Le 22 mars, le ministre des Finances du Québec, Eric Girard, livrera son dernier discours sur le budget avant les élections d’octobre prochain.

Si les deux dernières années de crise ont souligné à grand trait le caractère indispensable de nos services publics, elles ont également mis en lumière l’impact désastreux de décennies de compressions et d’austérité. La pression exercée sur nos services publics est devenue intenable, comme en témoigne par exemple la pénurie de main-d’œuvre dans les secteurs de la santé et des services sociaux, de l’éducation et des services de garde.

Œuvrer dans ces secteurs n’est plus attrayant, du fait des conditions de travail démotivantes, voire décourageantes, qui y règnent.

Par ailleurs, la pauvreté s’accentue pour de nombreux ménages qui ont de plus en plus de mal à se loger et doivent recourir aux banques alimentaires. Les bénéficiaires de l’aide sociale sont aussi poussés dans une précarité extrême. Au moment où les conséquences des inégalités sociales se font durement sentir dans nos communautés, nos programmes sociaux aussi ont plus que jamais besoin d’être renforcés. Et que dire du sous-financement chronique, notamment en environnement, qui affecte notre capacité d’amorcer la transition écologique nécessaire ?

Taxer le patrimoine des plus riches

Dans ce contexte, il nous semble incontournable de demander aux plus riches, aux banques et aux grandes entreprises de contribuer davantage par une révision de notre fiscalité. Parmi les mesures envisagées, il y a la mise en œuvre d’une taxe sur la richesse. Cette idée avancée par bon nombre de multimillionnaires, notamment ceux regroupés au sein des Millionnaires Against Pitchforks, qui avouent profiter de l’environnement fiscal pour s’enrichir au détriment de la stabilité sociale, fait actuellement l’objet de réflexion dans plusieurs États. Nous proposons que cette taxe prenne la forme d’un impôt sur le patrimoine du 1 % le plus riche dans notre société. Selon les calculs réalisés par la Coalition Main rouge, une telle taxe pourrait rapporter chaque année plus de 4 milliards de dollars en revenus additionnels pour l’État québécois. Imaginez les services dont la population pourrait bénéficier avec l’apport d’une telle somme pour le bien collectif.
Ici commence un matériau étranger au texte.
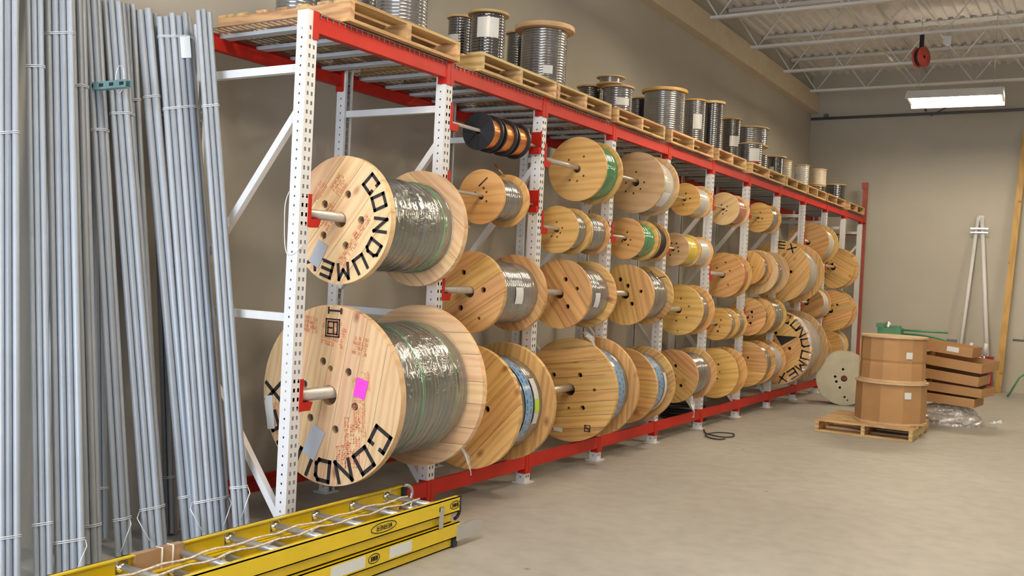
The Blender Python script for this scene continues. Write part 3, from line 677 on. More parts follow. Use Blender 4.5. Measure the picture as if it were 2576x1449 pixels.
# --- bay 3
D1 = reel('large plain plywood reel of white wire at the top of the fourth bay', 4.436, 4.785, 2.53, .288, .245, 'whitewire', 'ply', 1, Rh=.036, bolts=[(0, .10, .010), (.085, 0, .010), (.05, -.06, .010), (-.02, -.10, .010), (-.10, -.08, .010), (-.10, .0, .010)], t=.028, fmat='rimwood')
wrap_patch(D1, 'paper_label', 'paper', .2525, .07, .28, -60, -18, 'white bag of papers hanging on the wire')
wrap_patch(D1, 'pink_print', 'redwire', .2545, .08, .27, -62, -54, 'pinkish print at the end of the papers')
spindle(3, 2.53 + .036 - .018, .017, 'steel axle pipe through the plain plywood reel of white wire')
D2a = reel('small plywood reel of green wire in the second row of the fourth bay', 4.254, 4.585, 1.995, .192, .160, 'green', 'ply', -12, Rh=.024, bolts=[(.01, .06, .009), (.06, .0, .009), (-.02, -.03, .009), (.05, -.05, .009)], t=.02)
D2b = reel('small plywood reel of black wire behind a green wire reel', 4.63, 4.87, 1.995, .192, .160, 'black', 'ply', 20, Rh=.024, t=.02)
spindle(3, 1.995 + .024 - .015, .014, 'steel axle pipe through the green and black wire reels')
D3 = reel('two-tone pine reel of silver cable with a reddish edge plank, fourth bay', 4.327, 4.794, 1.475, .282, .228, 'silver', 'planks', -74, 3, .04, [(-.06, .14, .021), (.02, .085, .021), (.155, .04, .017), (.07, -.08, .021)], t=.035)
spindle(3, 1.475 + .04 - .027, .025, 'steel axle pipe through the two-tone pine reel')
MB().tube(smooth([(.10, .33, .235), (.17, .28, .18), (.22, .22, .16), (.27, .20, .18), (.31, .2, .185)]), .004, 6).build('wire_tail', 'black', D3)
D4 = reel('orange-toned pine reel in blue printed wrap with long white labels, bottom of the fourth bay', 4.344, 4.775, .628, .353, .285, 'silver', 'planks', 0, 5, .045, b8(.353, 4, .018), t=.035)
wrap_patch(D4, 'printed_wrap', 'blueprint', .2925, .18, .32, -75, 110, 'blue printed wrapping band')
wrap_patch(D4, 'paper_label', 'whiteprint', .2945, .335, .395, -60, 25, 'long white paper label')
spindle(3, .628 + .045 - .03, .027, 'steel axle pipe through the orange-toned reel in blue wrap')
# --- bay 4
reel('small plywood reel of white wire at the top of the fifth bay', 5.692, 6.062, 2.49, .172, .145, 'whitewire', 'ply', 8, Rh=.02, bolts=[(.02, .06, .009), (.06, 0, .009), (-.02, -.05, .009)], t=.02)
spindle(4, 2.49 + .02 - .012, .011, 'thin steel axle pipe through the white wire reel of the fifth bay')
reel('small plywood reel of yellow wire in the second row of the fifth bay', 5.445, 5.775, 1.954, .172, .150, 'yellowwire', 'ply', 0, Rh=.02, bolts=[(.03, .06, .010), (.05, .02, .009), (.06, -.02, .010), (-.02, .06, .009), (-.03, -.06, .010)], t=.02, fmat='rimwood')
reel('small reel of white wire just behind the yellow wire reel', 5.815, 6.163, 1.954, .170, .148, 'whitewire', 'ply', 0, Rh=.02, t=.02)
spindle(4, 1.954 + .02 - .013, .012, 'thin steel axle pipe through the yellow wire reel')
reel('broad yellow plywood reel of grey wire, third row of the fifth bay', 5.68, 6.02, 1.33, .267, .215, 'silver', 'ply', 0, Rh=.036, bolts=ring_holes(6, .12, .010, 20) + [(0, -.22, .009)], t=.028)
spindle(4, 1.33 + .036 - .028, .026, 'steel axle pipe through the broad yellow plywood reel')
E4 = reel('yellowish pine reel of silver wrapped cable, bottom of the fifth bay', 5.594, 6.149, .638, .279, .225, 'silver', 'planks', -35, 4, .04, [(.03, .11, .018), (.10, -.09, .018), (-.1, .02, .018)], t=.034, fang=60)
spindle(4, .638 + .04 - .025, .023, 'steel axle pipe through the yellowish pine reel at the bottom of the fifth bay')
# --- bay 5
reel('plywood reel of red wire with a tail across its face, top of the sixth bay', 6.915, 7.288, 2.495, .19, .160, 'redwire', 'ply', 30, Rh=.02, bolts=[(.0, .05, .009), (.05, .0, .009), (.02, -.04, .009), (-.03, -.05, .009)], t=.02, fmat='rimwood')
spindle(5, 2.495 + .02 - .012, .011, 'thin steel axle pipe through the red wire reel at the top of the sixth bay')
reel('orange plywood reel of red wire, second row of the sixth bay', 7.0, 7.266, 1.73, .262, .222, 'redwire', 'ply', 25, Rh=.036, bolts=[(-.03, .10, .010), (.10, .01, .010), (.02, -.13, .010), (-.09, .07, .010), (.09, .12, .010)], t=.026)
spindle(5, 1.73 + .036 - .028, .026, 'steel axle pipe through the orange plywood reel of red wire')
reel('small amber reel of silver wire, nearer of the pair low in the sixth bay', 6.85, 7.105, 1.16, .188, .155, 'silver', 'ply', 0, Rh=.022, bolts=[(.06, .05, .010), (-.02, .01, .010), (.05, -.03, .009), (.03, -.08, .012)], t=.02)
reel('small amber reel of silver wire, farther of the pair low in the sixth bay', 7.15, 7.433, 1.16, .186, .155, 'silver', 'ply', 0, Rh=.022, t=.02)
spindle(5, 1.16 + .022 - .014, .013, 'thin steel axle pipe through the amber pair low in the sixth bay')
reel('bare orange plywood reel nearly empty of wire, bottom of the sixth bay', 6.874, 7.2, .594, .29, .20, 'greycable', 'ply', 12, Rh=.03, bolts=[(.07, .09, .012), (.07, .0, .009), (.03, -.07, .011), (-.1, .05, .010)], t=.026)
spindle(5, .594 + .03 - .02, .019, 'steel axle pipe through the nearly empty orange plywood reel')
# --- bay 6
reel('small amber plywood reel of grey wire at the top of the seventh bay', 8.247, 8.618, 2.497, .19, .155, 'silver', 'ply', 6, Rh=.02, bolts=[(.03, .06, .009), (.05, -.02, .009), (.0, -.06, .009), (-.03, -.04, .009)], t=.02)
spindle(6, 2.497 + .02 - .012, .011, 'thin steel axle pipe through the amber reel at the top of the seventh bay')
reel('small plywood reel of silver wire hanging before a larger plywood reel', 7.927, 8.22, 1.845, .214, .17, 'silver', 'ply', 70, Rh=.022, bolts=[(.03, .05, .008), (.04, .02, .008), (.04, -.02, .008), (.03, -.05, .008)], t=.022)
reel('wide pale plywood reel of silver wire, farther in the second row of the seventh bay', 8.27, 8.777, 1.80, .285, .20, 'silver', 'ply', 75, Rh=.067, t=.028, fmat='rimwood')
spindle(6, 1.845 + .022 - .014, .013, 'thin steel axle pipe through the small and wide reels of the seventh bay')
reel('pine reel with two bolt holes and thin dark winding, third row of the seventh bay', 7.991, 8.36, 1.235, .239, .16, 'greycable', 'planks', 25, 3, .03, [(.06, .06, .018), (.05, -.08, .016), (.07, .0, .010)], t=.03)
reel('yellow rimmed reel of silver cable, farther in the third row of the seventh bay', 8.42, 8.92, 1.245, .238, .20, 'silver', 'ply', 10, Rh=.04, t=.028)
spindle(6, 1.235 + .03 - .02, .019, 'steel axle pipe through the third row reels of the seventh bay')
G4 = reel('horizontal-planked pine reel of silver cable, bottom of the seventh bay', 7.988, 8.36, .641, .286, .235, 'silver', 'planks', 0, 5, .035, [(.04, .08, .014)], t=.03)
reel('yellow plywood reel in cloudy wrap, farther at the bottom of the seventh bay', 8.42, 8.90, .638, .265, .225, 'palesilver', 'ply', 10, Rh=.037, t=.028)
spindle(6, .641 + .035 - .022, .020, 'steel axle pipe through the bottom row reels of the seventh bay')
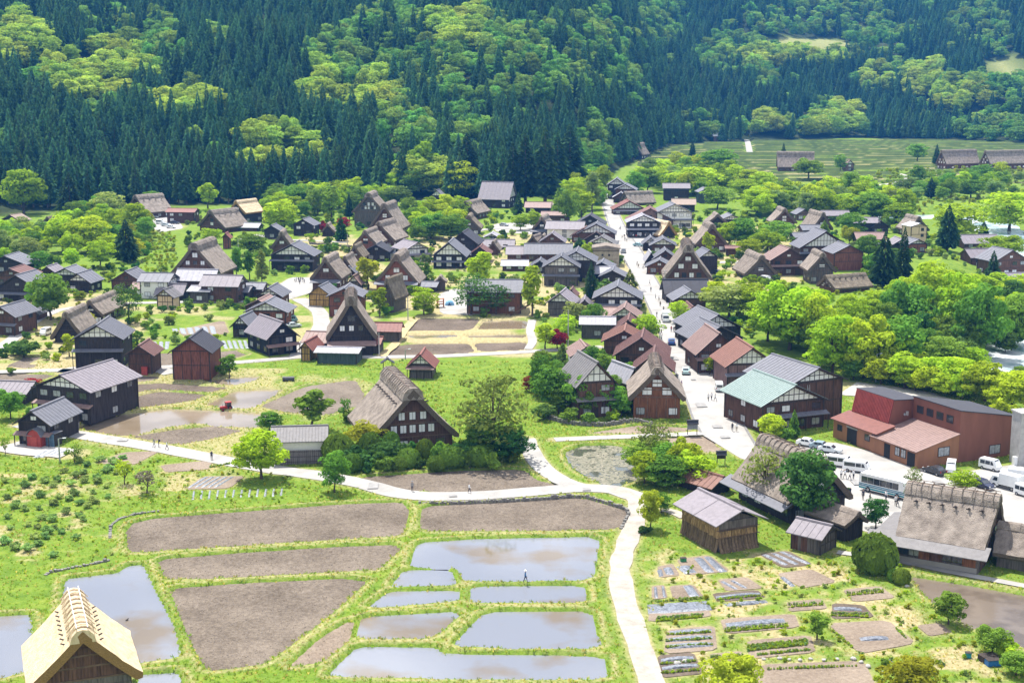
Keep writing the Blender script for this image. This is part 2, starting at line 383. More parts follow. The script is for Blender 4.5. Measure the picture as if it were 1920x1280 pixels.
GARDEN = {  # small worked beds in the vegetable plots: polygon, look
 'bed_a': ([(1232,1062),(1262,1056),(1275,1078),(1238,1082)], 'dirt'),
 'bed_b': ([(1268,1048),(1330,1040),(1370,1070),(1290,1078)], 'dirt'),
 'bed_c': ([(1422,1038),(1478,1032),(1525,1058),(1468,1064)], 'soil'),
 'bed_d': ([(1455,1075),(1520,1066),(1570,1090),(1505,1102)], 'dirt'),
 'bed_e': ([(1552,1168),(1665,1162),(1718,1205),(1612,1225)], 'dirt'),
 'bed_f': ([(1718,1172),(1762,1167),(1785,1185),(1742,1192)], 'dirt'),
 'bed_g': ([(1420,1245),(1620,1238),(1650,1300),(1400,1300)], 'dirt'),
 'bed_h': ([(1255,1098),(1300,1095),(1320,1118),(1262,1122)], 'dirt'),
 'bed_i': ([(1350,1160),(1490,1150),(1500,1175),(1360,1188)], 'dirt'),
 'bed_j': ([(1250,1180),(1340,1172),(1345,1218),(1245,1225)], 'dirt'),
 'bed_k': ([(1400,1200),(1520,1190),(1530,1222),(1405,1235)], 'dirt'),
 'bed_q': ([(1345,1086),(1400,1081),(1432,1102),(1362,1108)], 'dirt'),
 'bed_r': ([(1222,1098),(1246,1096),(1252,1120),(1222,1124)], 'dirt'),
 'bed_s': ([(1335,1112),(1420,1105),(1436,1120),(1345,1128)], 'soil'),
 'bed_t': ([(1475,1128),(1540,1122),(1552,1140),(1480,1146)], 'dirt'),
 'bed_u': ([(1232,1228),(1300,1222),(1320,1262),(1240,1270)], 'soil'),
 'bed_v': ([(1330,1225),(1390,1220),(1400,1240),(1335,1246)], 'dirt'),
 'bed_w': ([(1580,1105),(1650,1098),(1680,1120),(1600,1128)], 'dirt'),
 'bed_x': ([(1560,1130),(1620,1134),(1640,1156),(1560,1160)], 'soil'),
 'bed_l': ([(345,918),(380,893),(460,892),(430,915)], 'dirt'),
 'bed_m': ([(180,868),(230,848),(300,845),(250,872)], 'dirt'),
 'bed_n': ([(330,620),(420,600),(430,625),(350,632)], 'dirt'),
 'bed_o': ([(300,872),(400,862),(390,880),(310,885)], 'dirt'),
 'bed_p': ([(1218,1145),(1325,1135),(1335,1155),(1215,1165)], 'dirt'),
}
def gpoly(pts): return np.array([G(x, y)[:2] for x, y in pts])
def chaikin(p, n=1, closed=True, k=None):
    k = (.10 if closed and n == 1 else .2) if k is None else k
    for _ in range(n):
        q = []
        m = len(p)
        for i in range(m if closed else m - 1):
            a, b = p[i], p[(i + 1) % m]; q += [a * (1 - k) + b * k, a * k + b * (1 - k)]
        p = np.array(q if closed else [p[0]] + q + [p[-1]])
    return p
def sdf(P, poly):
    """signed distance of points P to a closed polygon (negative inside)"""
    d = np.full(len(P), 1e9); ins = np.zeros(len(P), bool); n = len(poly)
    for i in range(n):
        a, b = poly[i], poly[(i + 1) % n]; e = b - a; w = P - a
        t = np.clip((w @ e) / max(e @ e, 1e-9), 0, 1); q = w - t[:, None] * e
        d = np.minimum(d, (q ** 2).sum(1))
        c = ((a[1] <= P[:, 1]) != (b[1] <= P[:, 1]))
        with np.errstate(divide='ignore', invalid='ignore'):
            xs = a[0] + (P[:, 1] - a[1]) * e[0] / e[1]
        ins ^= c & (P[:, 0] < xs)
    d = np.sqrt(d); d[ins] *= -1
    return d
def ldist(P, line):
    d = np.full(len(P), 1e9)
    for i in range(len(line) - 1):
        a, b = line[i], line[i + 1]; e = b - a; w = P - a
        t = np.clip((w @ e) / max(e @ e, 1e-9), 0, 1); q = w - t[:, None] * e
        d = np.minimum(d, (q ** 2).sum(1))
    return np.sqrt(d)
rngn = np.random.RandomState(5)
_LAT = rngn.rand(256, 256)
def vnoise(x, y):
    xi, yi = np.floor(x).astype(int), np.floor(y).astype(int); fx, fy = x - xi, y - yi
    fx, fy = fx * fx * (3 - 2 * fx), fy * fy * (3 - 2 * fy)
    g = lambda i, j: _LAT[i % 256, j % 256]
    return (g(xi, yi) * (1 - fx) + g(xi + 1, yi) * fx) * (1 - fy) + (g(xi, yi + 1) * (1 - fx) + g(xi + 1, yi + 1) * fx) * fy
FB = [(-600,410),(0,402),(250,386),(400,383),(700,374),(900,376),(1000,368),(1090,348),(1150,322),(1200,298),(1260,276),(1330,268),(1400,267),(1600,258),(1920,270),(2600,276)]
FBx = np.array([a for a, b in FB], float); FBy = np.array([G(960, b).y for a, b in FB])
def forest_edge(x, y): return np.interp(960 + F * x / (y * cP + CAM_H * sP), FBx, FBy)
RIVER = gpoly([(2500,860),(2000,690),(1895,664),(1880,610),(1915,560),(1930,480),(1850,396),(1720,397),(1640,400)])
def hill(x, y):
    d = np.maximum(0, y - forest_edge(x, y))
    h = 0.34 * d * d / (d + 70.0)
    h = h + (vnoise(x / 90, y / 90) - .5) * 26 * np.clip(d / 150, 0, 1) + (vnoise(x / 35 + 9, y / 35) - .5) * 7 * np.clip(d / 60, 0, 1)
    return 430 * (1 - np.exp(-np.maximum(h, 0) / 430))
def base_height(x, y):
    h = hill(x, y)
    P = np.stack([x, y], 1)
    dr = ldist(P, RIVER)
    h = h - 3.2 * (1 - np.clip((dr - 12) / 16, 0, 1)) ** 1.0
    px = 960 + F * x / (y * cP + CAM_H * sP)
    t = ((y > 860) & (y < 1330) & (px > 1195) & (h < 1))
    fr = np.mod(y + (vnoise(x / 60, y / 200) - .5) * 30, 26.0) / 26
    h = h + np.where(t, np.clip((fr - .0) * 8, 0, 1) * (1 - fr) * 2.2, 0)
    return h

xs = np.unique(np.concatenate([np.linspace(-1500, -420, 28), np.linspace(-420, -112, 78), np.arange(-112, 112, 0.62), np.linspace(112, 420, 78), np.linspace(420, 1500, 28)]))
ys = np.unique(np.concatenate([np.linspace(-60, 140, 14), np.arange(140, 300, 0.55), np.arange(300, 480, 1.1), np.arange(480, 860, 4.0), np.arange(860, 1340, 3.2), np.arange(1340, 2640, 22)]))
XX, YY = np.meshgrid(xs, ys); GP = np.stack([XX.ravel(), YY.ravel()], 1)
gx, gy_ = GP[:, 0], GP[:, 1]
GZ = base_height(gx, gy_) + np.where(gy_ < 600, (vnoise(gx / 3.1, gy_ / 3.1) - .5) * .16 + (vnoise(gx / .9, gy_ / .9) - .5) * .07, 0)
DRY = np.zeros(len(GP))
fields, sheets = {}, []
FD = np.full(len(GP), 50.0)         # distance to the nearest sunken field
for grp in (SOIL, WATER, MUD, {'pond': POND}):
    for nm, pts in grp.items():
        p = chaikin(gpoly(pts), 1 if nm != 'pond' else 2); fields[nm] = p
        lo, hi = p.min(0) - 6, p.max(0) + 6
        k = np.where((gx > lo[0]) & (gx < hi[0]) & (gy_ > lo[1]) & (gy_ < hi[1]))[0]
        if len(k): FD[k] = np.minimum(FD[k], sdf(GP[k], p))
NEARF = FD < 5
jit = (vnoise(gx / 1.3 + 40, gy_ / 1.3) - .5) * .35
ramp = np.clip((FD + jit * .5 - 0.05) / 0.5, 0, 1)
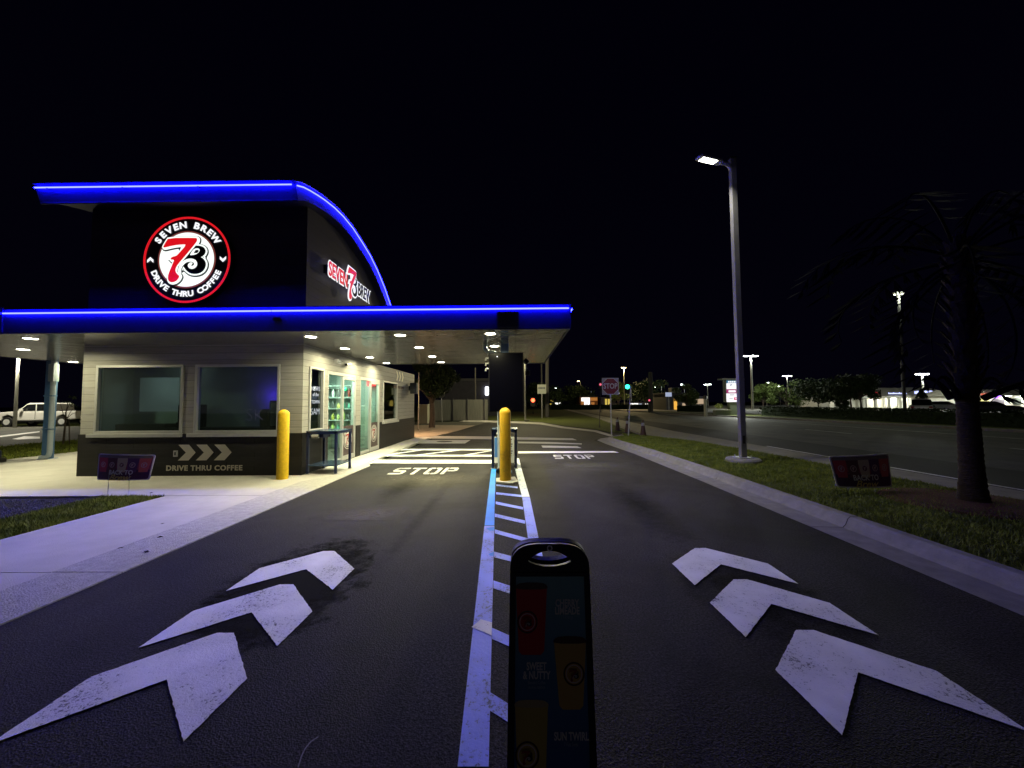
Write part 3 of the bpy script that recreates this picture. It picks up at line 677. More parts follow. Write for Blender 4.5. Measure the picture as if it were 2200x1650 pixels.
def arc_text(s, M, rad, size, sgn, half, m_, parent, ext=.004, off=None):
    """letters set round a circle: sgn 1 over the top, -1 along the bottom"""
    tot = sum(ADV[c] for c in s); a = 0
    for c in s:
        w = ADV[c]; t = -half+2*half*(a+w/2)/tot; a += w
        if c == ' ': continue
        if sgn > 0: Mt = Matrix.Rotation(-t, 4, 'Z') @ Matrix.Translation((0, rad, 0))
        else: Mt = Matrix.Rotation(t, 4, 'Z') @ Matrix.Translation((0, -rad, 0))
        text('letter', c, size, m_, M @ Mt, parent, ext=ext, off=size*.036 if off is None else off, sx=1.12)
door(SH[1], 'glass side door nearer the camera with greenish lit shelves behind')
door(SH[2], 'glass side door farther along with a red exit light inside')

# round wall sign
RS = 1.0; sc0 = (-7.49, KY0-.16, 4.925); Ms = frame(sc0, X, Z)
rs = thing('round_sign', 'round lit red, white and black coffee sign on the black upper wall', 'sign', (0, 0, 0)); rs.parent = None
m = MB(); kk = 72
pr_ = [(RS, .0), (RS, .15)]
b = MB(); b.v = []; 
vs = [(sc0[0]+r*math.cos(2*PI*i/kk), sc0[1]+d, sc0[2]+r*math.sin(2*PI*i/kk)) for r, d in pr_ for i in range(kk)]
b.add(vs, [(i, (i+1) % kk, kk+(i+1) % kk, kk+i) for i in range(kk)]+[tuple(range(kk)), tuple(range(kk, 2*kk))[::-1]])
b.build('sign_case', mat('sign_black_face', (.012, .010, .014), .35), rs)
shape('ring', [circ(RS*1.0, 96), circ(RS*.955, 96)], RRING, Ms @ Matrix.Translation((0, 0, .006)), rs, ext=.005)
shape('ring', [circ(RS*.665, 96), circ(RS*.63, 96)], emit('ring_red_dim', (.45, .10, .08), .35), Ms @ Matrix.Translation((0, 0, .006)), rs, ext=.003)
BFACE = mat('letter_black_face', (.006, .006, .006), .6, spec=.1)
badge(Ms, RS*.635, rs, red=RLIT, white=WLIT, blackm=BFACE)
arc_text('SEVEN BREW', Ms @ Matrix.Translation((0, 0, .012)), RS*.80, RS*.205, 1, R(62), WLET, rs)
arc_text('DRIVE THRU COFFEE', Ms @ Matrix.Translation((0, 0, .012)), RS*.80, RS*.175, -1, R(71), WLET, rs)
for sx_ in (-1, 1):
    p = [(-.07, -.065), (-.07, 0), (0, .065), (.07, 0), (.07, -.065), (0, -.005)]
    q = [(sx_*.835+x, (y if sx_ < 0 else -y)) for x, y in p]
    shape('arrow', [q], WLET, Ms @ Matrix.Translation((0, .0, .012)), rs, ext=.003)

# side sign SEVEN 7B BREW
ss = thing('side_sign', 'lit red and white lettering sign on the kiosk side wall', 'sign')
sgx = WX1+.13
Mt = lambda y, z: frame((sgx, y, z), Y, Z)
m = MB(); m.box(WX1+.003, sgx-.03, 9.52, 12.42, 4.92, 5.14); m.build('raceway', BLACK, ss)
for w_, yc, col in (('SEVEN', 10.05, RLIT), ('BREW', 11.80, BFACE)):
    text('backing', w_, .52, WLET, Mt(yc, 5.03), ss, ext=.004, off=.045, sx=.74 if w_ == 'SEVEN' else .72)
    text('lettering', w_, .52, col, Mt(yc, 5.03) @ Matrix.Translation((0, 0, .012)), ss, ext=.004, off=.012, sx=.74 if w_ == 'SEVEN' else .72)
Mb = Mt(10.92, 5.04); scb = .72
ps = lambda P: [(x*scb, y*scb*1.22) for x, y in P]
shape('backing', [ps(SEVEN)], WLET, Mb @ Matrix.Translation((0, 0, .02)), ss, off=.05)
shape('backing', [ps(BEE)], WLET, Mb, ss, off=.045)
shape('letter_b', [ps(BEE), ps(BHOLE)], BFACE, Mb @ Matrix.Translation((0, 0, .012)), ss)
curl_mesh('curl', .05, WLET, Mb @ Matrix.Diagonal((1, 1.22, 1, 1)) @ Matrix.Translation((0, 0, .02)), ss, 0, scb)
shape('numeral_seven', [ps(SEVEN)], RLIT, Mb @ Matrix.Translation((0, 0, .04)), ss)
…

Il faut rappeler qu’au cours de la pandémie, la richesse du 1 % a significativement augmenté. Par exemple, selon Oxfam, la fortune des 10 hommes les plus riches du monde a doublé dans les six premiers mois de la pandémie alors que pour nous tous, elle a plutôt stagné, sinon diminué. L’organisme Canadiens pour une fiscalité équitable en arrive à des conclusions tout aussi préoccupantes au Canada. Face à cet enrichissement hors normes, l’impôt sur le revenu marque ses limites parce que la valeur des biens des plus riches, l’immobilier par exemple, s’accroît sans qu’il soit nécessaire de le déclarer.

Les revenus générés par cette taxe pourraient permettre de mieux financer les services à la population et ainsi contribuer à réduire les inégalités sociales.

Nous invitons par la même occasion le ministre des Finances à considérer les autres mesures fiscales préconisées par la Coalition, lesquelles permettraient de générer près de 10 milliards de dollars. Par exemple, le gouvernement pourrait augmenter le nombre de paliers d’impôt sur le revenu ou rétablir un meilleur équilibre entre la fiscalité des particuliers et des entreprises.

Il est grand temps que le gouvernement de François Legault travaille véritablement pour la majorité des Québécoises et Québécois qu’il prétend représenter plutôt que de perpétuer un système fiscal qui n’enrichit qu’une infirme partie d’une élite choyée. En ce sens, le budget du 22 mars représente une occasion en or de corriger les injustices actuelles.

* Benoît Lacoursière est secrétaire général et trésorier de la Fédération nationale des enseignantes et des enseignants du Québec (FNEEQ–CSN) ; Véronique Laflamme est porte-parole du Front d’action populaire en réaménagement urbain (FRAPRU).

** La Coalition Main rouge regroupe des organisations syndicales, féministes, communautaires et populaires depuis l’automne 2009 pour revendiquer l’accès à des services publics universels et de qualité.